Mas outros casos nos assombraram na semana. O ato do comandante do Exército, revelado por Elio Gaspari, que fez voltar um avião, é uma grotesca fotografia do passado. Ocorre hoje em dia por um motivo simples: a agência reguladora da aviação civil é militar. Pensa e age como militar. Isso é que precisa mudar há anos no Brasil.

O Exército nas favelas do Rio, como disse ontem neste espaço, põe o país num perigo extremo. O inimigo é o tráfico de drogas, mas o Exército tem que ter estratégia nesta ação. Do contrário, pode ser uma tragédia.
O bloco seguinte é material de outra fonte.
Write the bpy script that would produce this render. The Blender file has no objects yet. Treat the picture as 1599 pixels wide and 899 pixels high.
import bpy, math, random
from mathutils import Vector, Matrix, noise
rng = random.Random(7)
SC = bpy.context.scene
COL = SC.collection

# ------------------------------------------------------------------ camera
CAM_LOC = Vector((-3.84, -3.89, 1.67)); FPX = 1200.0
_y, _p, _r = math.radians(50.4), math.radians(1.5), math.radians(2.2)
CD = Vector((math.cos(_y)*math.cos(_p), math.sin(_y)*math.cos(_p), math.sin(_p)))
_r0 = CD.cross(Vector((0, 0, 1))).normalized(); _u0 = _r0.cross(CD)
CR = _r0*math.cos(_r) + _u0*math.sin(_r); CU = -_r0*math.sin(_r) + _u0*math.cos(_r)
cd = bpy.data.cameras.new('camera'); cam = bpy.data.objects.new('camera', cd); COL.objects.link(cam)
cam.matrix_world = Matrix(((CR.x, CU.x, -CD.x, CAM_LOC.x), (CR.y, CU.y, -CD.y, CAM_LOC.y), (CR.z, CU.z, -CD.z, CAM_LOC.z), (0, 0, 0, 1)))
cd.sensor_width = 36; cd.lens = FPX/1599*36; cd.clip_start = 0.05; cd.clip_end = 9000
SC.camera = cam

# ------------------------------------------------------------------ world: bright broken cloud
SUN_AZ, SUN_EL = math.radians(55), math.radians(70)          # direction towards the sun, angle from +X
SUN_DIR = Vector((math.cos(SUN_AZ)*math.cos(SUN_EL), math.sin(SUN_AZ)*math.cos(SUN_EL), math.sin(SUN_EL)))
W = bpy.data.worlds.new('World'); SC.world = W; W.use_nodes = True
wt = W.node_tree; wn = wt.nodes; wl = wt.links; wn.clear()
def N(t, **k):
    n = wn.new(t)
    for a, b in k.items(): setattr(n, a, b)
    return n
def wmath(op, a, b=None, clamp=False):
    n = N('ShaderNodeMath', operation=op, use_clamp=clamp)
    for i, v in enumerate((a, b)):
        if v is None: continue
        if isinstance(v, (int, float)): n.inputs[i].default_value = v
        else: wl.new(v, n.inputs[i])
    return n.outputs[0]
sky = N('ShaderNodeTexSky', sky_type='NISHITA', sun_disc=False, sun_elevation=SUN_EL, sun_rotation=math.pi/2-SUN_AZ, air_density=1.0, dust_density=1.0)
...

A invasão do centro de pesquisas da Aracruz pela Via Campesina não é novidade. Outras cenas como esta ocorreram no governo Lula. O ministro Miguel Rossetto fez uma declaração de praxe condenando mas, na próxima oportunidade, o presidente-candidato vai pôr de novo na cabeça o boné dos sem-terra. O presidente Lula dizia durante a campanha que seria a melhor pessoa para lidar com o Movimento dos Sem Terra. Foi a pior. Não entendeu uma lição básica: governos democráticos se deixam pressionar pelos movimentos sociais e os atendem na medida do possível. É da natureza da democracia. Mas governos democráticos zelam pelo cumprimento da lei e rechaçam movimentos que a afrontam deliberadamente. É a garantia da democracia.

O que todos estes casos da semana têm em comum é passar a idéia de um país que não preza seu futuro. É isso que assusta.